Yeast benders

Making bread is what those annoyingly virtuous people do. They waddle about in their free-range sandals; do yoga, Pilates and tai chi; poo in composting toilets; eat muesli with organic free-range skimmed oat milk for breakfast; and they make bread in their sleep whilst running a few marathons at the same time. And they always recycle.

For a while we were not among this smug crowd, with that cloud of smugness floating above it so. We bought our bread like normal people – albeit directly from the bakery, not like normal people, but that’s most probably not a detail which you care about. The bread was tasty and good value – what more could a bread-eater want?

Then the bakery melted into a puddle of liquidised carrots. Something like that, anyway. I harbour the sneakiest of suspicions that the building was taken over by a company in some way prawn-related, but I can’t be sure. What I am sure of is that I very much enjoy eating shellfish, and mentioning The Big Prawn Company has kicked off a most infuriating burst of craving. (I would do a pun about craving and crayfish, but I’m too tired. Maybe you can do it instead. Leave a comment.)
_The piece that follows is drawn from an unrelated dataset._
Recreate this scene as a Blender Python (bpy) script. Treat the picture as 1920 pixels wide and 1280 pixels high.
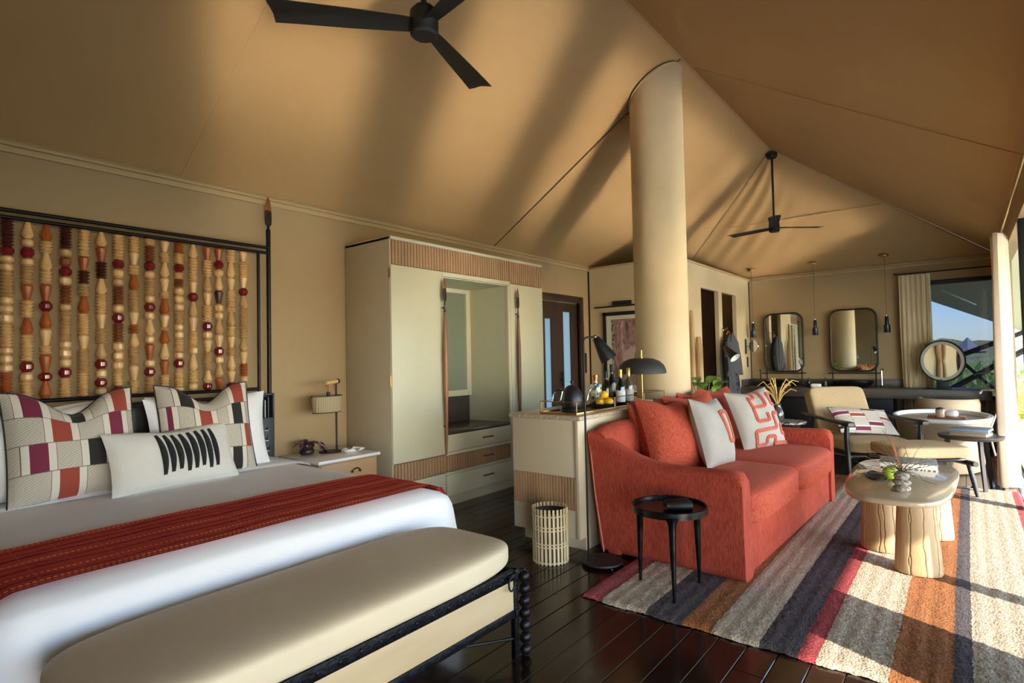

With the bakery gone, we did not opt to replace bread with prawns – a shame, although other members of my family do not share my love of shrimps, and I suppose it wouldn’t have been very practical. We just got our bread from other places, and when sufficiently sizeable chunks of spare time presented themselves, we had a go at imitating the smug masses.

The results of this were not brilliant. A series of inconsistent lunches, loaves of varying degrees of crumbliness. There were moments when I thought: “this sandwich would be easier to eat if it were a mango.” That’s how crumbly it is – very crumbly indeed. Crumbly enough to be even more of a challenge to eat than that ludicrously juicy and notoriously awkward-to-eat fruit which grows on trees indigenous to the Indian Subcontinent, and makes rather delicious chutney.

Our attempts at making bread with our bare hands were far from successful (and not just because of the fingers in them, which were quite chewy). Percival, my butler, crowed endlessly about how wonderful he thought his creations were, but in my eyes even the chef-d’oeuvre of the litter was not dissimilar to a poorly–turned-out sponge. (For cleaning things, that is – I quite like cake, and wish Maire Antoinette [well, Marie-Therese] had had her orders carried out, and that we [they] had been allowed to eat cake [well, a type of egg bread enriched with a large proportion of butter].)

And I get the impression that the butler knew, deep down, just how pathetic his home-made “bread” was. Extremely. A bit like The Emperor’s New Clothes, really. For it was he who suggested that we purchase a bread machine.

There it sat a few weeks ago, a magical contraption of such unbelievable magic that even the likes of Messrs Trevor and Potter and Bongo would swoon.

Even the first few loaves, which had all the signs of having been made by a stranger to this brave new world, were marvellous.

It’s a bit of a problem that the machine makes a noise as it is mixing together things. Upon hearing a commotion it is still my initial assumtion that there’s a burglar about – perhaps Michael Arrington, nicking blog post ideas from my special notebook, because he’s jealous of my exclusive picture of Antony Worrall Thompson. Of course, it is the little men – perhaps less successful bloggers than me, who have been forced to earn a few pennies by making bread for we emperors of the internet; or maybe so that’s what happened to Iain Duncan Smith – whose job is to mix the yeast, flour, sugar, water, and so on.

These little men (and women) are incredible, I have to say. When they’re not doing that they’re inside the radio producing Money Box Live (or is it Moneybox?) – how do they manage to stay awake? Diminutive slaves who inhabit “electrical” devices, I salute you all. Hopefully not in the Primark changing room, or the woman might notice my reflection in the mirror and incorrectly assume I come from a military background or something.

When there’s a power cut, I will be forced to force my butler to get his 11 hungry children – “salad” potatoes, rather than big red ones like the Percy – to climb in and do the mixing. Then I suppose I will rub my hands together to bake the bread – or perhaps something involving a crotch.

So, yeah, the bread machine. I would share with you some boring remarks about the technical ins and outs of making bread, but fortunately I don’t know anything about it. That’s why I have a butler, for Pete’s sake. I am a busy man, with business to do – eating chocolate chips out of hollowed-out boobies, and reclining on my special deckchair made from truffles stuck together with bull sperm, for example. I have no time for making bread. Bread-making, schmead-schmaking.

By the way, a debt of gratitude is owed to diskgrinder, who did something which may have slightly influenced the title of this post. So, thanks, diskgrinder. Keep grinding those disks. It would be lovely if you ground them into flour, or something, as I’m sure that particular type of the white powder would give a distinctive crunch. Whatevs.